TO BE DONE: Retype each line of the listing below, from the first through the one holding "S.camera = cam", with no other lines.

= = = =

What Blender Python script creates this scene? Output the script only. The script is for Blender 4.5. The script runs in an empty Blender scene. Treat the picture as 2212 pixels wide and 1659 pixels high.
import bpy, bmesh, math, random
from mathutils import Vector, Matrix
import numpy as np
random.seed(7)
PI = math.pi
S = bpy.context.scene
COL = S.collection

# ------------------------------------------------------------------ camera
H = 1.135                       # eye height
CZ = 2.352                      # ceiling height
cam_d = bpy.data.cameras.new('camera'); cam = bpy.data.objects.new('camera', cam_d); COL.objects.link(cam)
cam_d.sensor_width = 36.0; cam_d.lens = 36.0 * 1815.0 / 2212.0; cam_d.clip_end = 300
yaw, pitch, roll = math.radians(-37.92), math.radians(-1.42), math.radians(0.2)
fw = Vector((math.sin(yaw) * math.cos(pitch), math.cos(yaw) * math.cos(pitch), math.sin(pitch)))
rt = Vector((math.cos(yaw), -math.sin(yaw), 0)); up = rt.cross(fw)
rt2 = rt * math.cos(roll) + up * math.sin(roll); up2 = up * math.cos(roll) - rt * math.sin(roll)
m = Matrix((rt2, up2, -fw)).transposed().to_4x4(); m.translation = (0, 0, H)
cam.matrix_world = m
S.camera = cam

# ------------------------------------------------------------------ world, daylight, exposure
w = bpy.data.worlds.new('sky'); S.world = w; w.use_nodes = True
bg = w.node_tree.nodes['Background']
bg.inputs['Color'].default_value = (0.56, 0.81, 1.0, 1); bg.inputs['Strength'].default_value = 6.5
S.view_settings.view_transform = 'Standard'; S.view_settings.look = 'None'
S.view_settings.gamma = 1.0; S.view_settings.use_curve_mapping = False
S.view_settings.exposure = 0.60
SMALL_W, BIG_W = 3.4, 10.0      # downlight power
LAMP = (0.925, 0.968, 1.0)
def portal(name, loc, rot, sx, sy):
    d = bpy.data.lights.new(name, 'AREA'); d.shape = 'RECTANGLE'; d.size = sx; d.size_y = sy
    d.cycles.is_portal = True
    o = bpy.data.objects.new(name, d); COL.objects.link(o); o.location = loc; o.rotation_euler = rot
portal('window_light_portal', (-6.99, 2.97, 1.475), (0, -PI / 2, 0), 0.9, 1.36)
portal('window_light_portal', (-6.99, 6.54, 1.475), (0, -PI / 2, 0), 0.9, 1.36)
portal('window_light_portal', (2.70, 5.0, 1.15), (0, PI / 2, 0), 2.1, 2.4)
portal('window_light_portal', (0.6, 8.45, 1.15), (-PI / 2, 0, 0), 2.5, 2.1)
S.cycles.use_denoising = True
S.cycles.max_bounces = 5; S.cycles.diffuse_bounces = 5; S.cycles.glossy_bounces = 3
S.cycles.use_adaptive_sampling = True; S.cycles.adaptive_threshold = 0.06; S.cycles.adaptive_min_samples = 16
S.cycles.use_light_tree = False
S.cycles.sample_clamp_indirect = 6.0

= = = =

OUTPUT OF THE TASK:
What Blender Python script creates this scene? Output the script only. The script is for Blender 4.5. The script runs in an empty Blender scene. Treat the picture as 2212 pixels wide and 1659 pixels high.
import bpy, bmesh, math, random
from mathutils import Vector, Matrix
import numpy as np
random.seed(7)
PI = math.pi
S = bpy.context.scene
COL = S.collection

# ------------------------------------------------------------------ camera
H = 1.135                       # eye height
CZ = 2.352                      # ceiling height
cam_d = bpy.data.cameras.new('camera'); cam = bpy.data.objects.new('camera', cam_d); COL.objects.link(cam)
cam_d.sensor_width = 36.0; cam_d.lens = 36.0 * 1815.0 / 2212.0; cam_d.clip_end = 300
yaw, pitch, roll = math.radians(-37.92), math.radians(-1.42), math.radians(0.2)
fw = Vector((math.sin(yaw) * math.cos(pitch), math.cos(yaw) * math.cos(pitch), math.sin(pitch)))
rt = Vector((math.cos(yaw), -math.sin(yaw), 0)); up = rt.cross(fw)
rt2 = rt * math.cos(roll) + up * math.sin(roll); up2 = up * math.cos(roll) - rt * math.sin(roll)
m = Matrix((rt2, up2, -fw)).transposed().to_4x4(); m.translation = (0, 0, H)
cam.matrix_world = m
S.camera = cam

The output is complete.